Young, 50, who is leading the incumbent People’s National Movement (PNM) into the general election he called four months ahead of the second anniversary of the PNM’s consecutive victory in the 2020 polls, said that “the outcome of tonight and the victory…is important for the country.”
“The party that wins and succeeds, it will also be important for that party. I expect that we will continue in governance and I look forward to it. It has been a hard campaign, a short campaign,” said Young, who has been the parliamentary representative for the Port-of-Spain North/St. Ann’s West constituency since 2015.
“I am quite satisfied that the team has put forward all our plans for Trinidad and Tobago,” Young said, telling reporters after casting his vote that the electorate has that before them “and we wait and see, the process has started.
“The PNM’s campaign was quite a good one, I am satisfied and very pleased with it, very informative. We ran a clean campaign I am satisfied we put forward the necessary advocacy to the population.

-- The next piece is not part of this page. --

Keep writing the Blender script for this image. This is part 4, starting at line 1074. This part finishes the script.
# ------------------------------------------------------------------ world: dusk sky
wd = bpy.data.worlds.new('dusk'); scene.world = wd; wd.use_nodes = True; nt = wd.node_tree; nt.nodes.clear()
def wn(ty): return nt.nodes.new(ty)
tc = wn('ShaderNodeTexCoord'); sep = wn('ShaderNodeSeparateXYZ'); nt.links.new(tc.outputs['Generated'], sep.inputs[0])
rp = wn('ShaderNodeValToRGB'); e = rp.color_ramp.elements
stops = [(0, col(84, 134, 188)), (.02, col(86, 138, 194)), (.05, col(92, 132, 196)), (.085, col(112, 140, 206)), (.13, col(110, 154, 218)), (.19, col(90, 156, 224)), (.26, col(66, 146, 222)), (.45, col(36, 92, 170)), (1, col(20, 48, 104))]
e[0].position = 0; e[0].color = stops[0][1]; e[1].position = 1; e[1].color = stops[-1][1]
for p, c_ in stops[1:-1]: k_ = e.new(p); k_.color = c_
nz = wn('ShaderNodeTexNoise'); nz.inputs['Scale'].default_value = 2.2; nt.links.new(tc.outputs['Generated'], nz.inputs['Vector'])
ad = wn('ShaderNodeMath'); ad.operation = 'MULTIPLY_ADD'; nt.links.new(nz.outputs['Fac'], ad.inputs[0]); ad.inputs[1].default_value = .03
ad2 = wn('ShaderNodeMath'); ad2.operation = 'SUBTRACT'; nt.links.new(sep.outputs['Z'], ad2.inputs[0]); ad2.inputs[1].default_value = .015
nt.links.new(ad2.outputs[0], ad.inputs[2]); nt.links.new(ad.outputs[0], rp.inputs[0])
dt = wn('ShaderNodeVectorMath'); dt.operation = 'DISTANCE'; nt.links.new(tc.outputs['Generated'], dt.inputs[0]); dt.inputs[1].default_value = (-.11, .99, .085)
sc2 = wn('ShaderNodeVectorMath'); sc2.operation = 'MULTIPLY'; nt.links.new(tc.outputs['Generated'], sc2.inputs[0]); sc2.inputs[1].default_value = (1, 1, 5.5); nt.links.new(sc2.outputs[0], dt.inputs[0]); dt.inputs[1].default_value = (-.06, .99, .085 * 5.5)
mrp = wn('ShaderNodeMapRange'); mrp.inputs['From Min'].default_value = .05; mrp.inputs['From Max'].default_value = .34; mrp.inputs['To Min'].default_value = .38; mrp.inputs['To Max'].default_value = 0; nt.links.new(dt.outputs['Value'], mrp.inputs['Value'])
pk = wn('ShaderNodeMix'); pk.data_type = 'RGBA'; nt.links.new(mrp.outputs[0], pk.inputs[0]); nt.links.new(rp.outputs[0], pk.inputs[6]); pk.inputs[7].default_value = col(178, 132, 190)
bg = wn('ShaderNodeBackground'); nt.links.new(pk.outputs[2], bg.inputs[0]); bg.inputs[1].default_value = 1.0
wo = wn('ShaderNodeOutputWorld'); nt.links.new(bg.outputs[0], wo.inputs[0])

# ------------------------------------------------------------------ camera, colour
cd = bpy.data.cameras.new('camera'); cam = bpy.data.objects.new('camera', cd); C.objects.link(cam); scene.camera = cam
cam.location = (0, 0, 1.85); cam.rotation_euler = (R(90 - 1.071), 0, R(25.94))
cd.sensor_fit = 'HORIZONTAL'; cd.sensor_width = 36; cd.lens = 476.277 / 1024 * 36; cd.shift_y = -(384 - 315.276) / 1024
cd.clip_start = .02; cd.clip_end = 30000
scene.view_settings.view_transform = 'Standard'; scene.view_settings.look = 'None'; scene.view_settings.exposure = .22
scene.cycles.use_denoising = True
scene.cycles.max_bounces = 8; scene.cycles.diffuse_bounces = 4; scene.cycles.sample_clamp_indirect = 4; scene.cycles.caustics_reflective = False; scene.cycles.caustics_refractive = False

We touched on all of the points that needed to be touched on and there is a lot of hope…and I am looking forward to having the opportunity to fulfil a mandate given to me by the people and then putting these plans into action”.
“My plans for tomorrow are to …continue planning what is needed to build Trinidad and Tobago,” he told reporters, adding that the feedback from the PNM machinery is “similar to what I have experienced this morning.
“By and large everything seems to be going well,” Young said, brushing aside a statement by the main opposition United National Congress (UNC) calling for a Commission of Inquiry into the operations of the Elections and Boundaries Commission (EBC).
“My response to that is since 2025 you have been seeing the behaviour of the opposition and what I suspect that is, is trying to line themselves up with an excuse and head to the courts with an election petition, which has become, unfortunately, the opposition’s modus operandi.
“It is quite unfortunate that we see these continuous attacks even when we are not in an election season by the UNC on an independent body like the EBC. So let’s see what happens,” Young said.
Young said he is also awaiting the report of the observer missions on the elections, telling reporters “I am quite satisfied we have always had free and fair independent elections in Trinidad and Tobago and I can tell you the PNM will always defend that process.
The UNC has sent at least six letters to the EBC on Monday complaining about various matters regarding the polls.
In one of the letters, the UNC complains of “extreme delay in the voting process and long lines” in the crucial marginal seat of Barataria/San Juan.